Ferit Karahan’ın “Okul Tıraşı” filminde ise yoksul çocuklar adeta bir bütün halinde en çok olabilecekleri yer olan Güneydoğu’da yatılı bir devlet okulunda resmediliyorlar. Karlar altında mahsur kalınmış okulda Yusuf’un baygın halde uyanamayan oda arkadaşının iyileşmesi için bütün okul bürokrasisini silsileli bir şekilde haberdar etmesiyle gelişen olaylar bütününün fotoğrafını yansıtan filmde; vicdan, sorumluluk ve sorumsuzluk aynı kareye giriyor. “Okul Tıraşı”nda hem oyunculuklar hem sinematografi hem de senaryo matematiği övgüyü hak ediyor. Takip kameranın yarattığı gerçekçi ortam bana Nazi toplama kampında ölülerin yakılmasında görevli bir Yahudi tutsağın gerginliğini anlatan László Nemes’in yönettiği “Saul’un Oğlu” filmini hatırlattı.

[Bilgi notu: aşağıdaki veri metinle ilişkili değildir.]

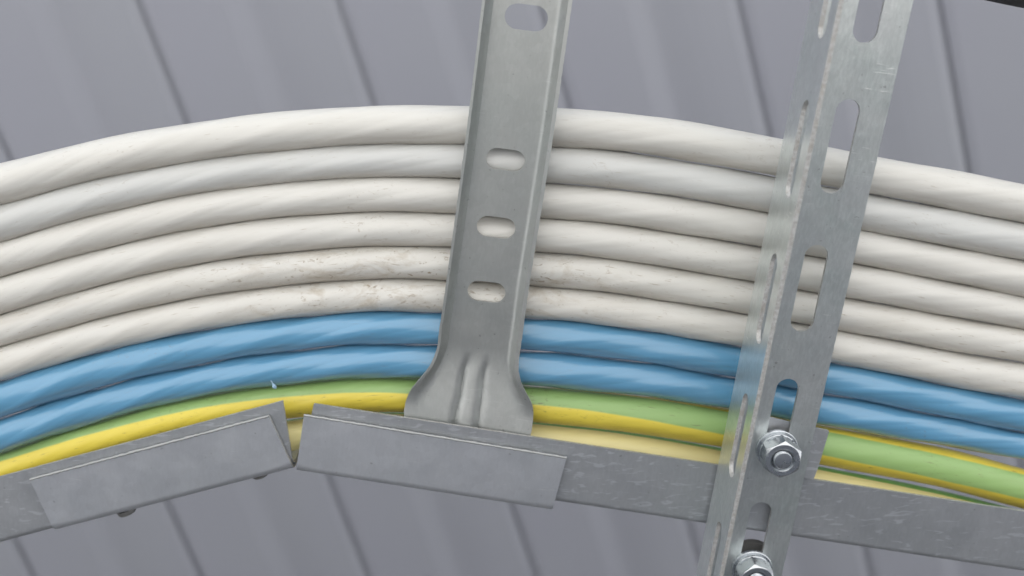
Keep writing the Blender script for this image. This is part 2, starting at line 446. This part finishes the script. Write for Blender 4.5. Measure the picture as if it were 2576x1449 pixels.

Bu yazıyı yazarken ödüller henüz açıklanmamıştı. Ancak farklı estetik düzeylerde de olsa ulusal sinemamız adına yoksulluğun temsillerinin artması övgüye değer bir durum. Uzun süre sinemamızı esir almış olan orta sınıfın Fransız sineması duyarlılığıyla anlatıldığı yapımlardan sıyrılıp yaşamın sınıfsal zorluklarını kadrajına alan filmlerin sayısının artması gerekiyor. Yoksulluğun çıkmazında intihar edenlerin sayısı artarken bunu istemek hakkımız.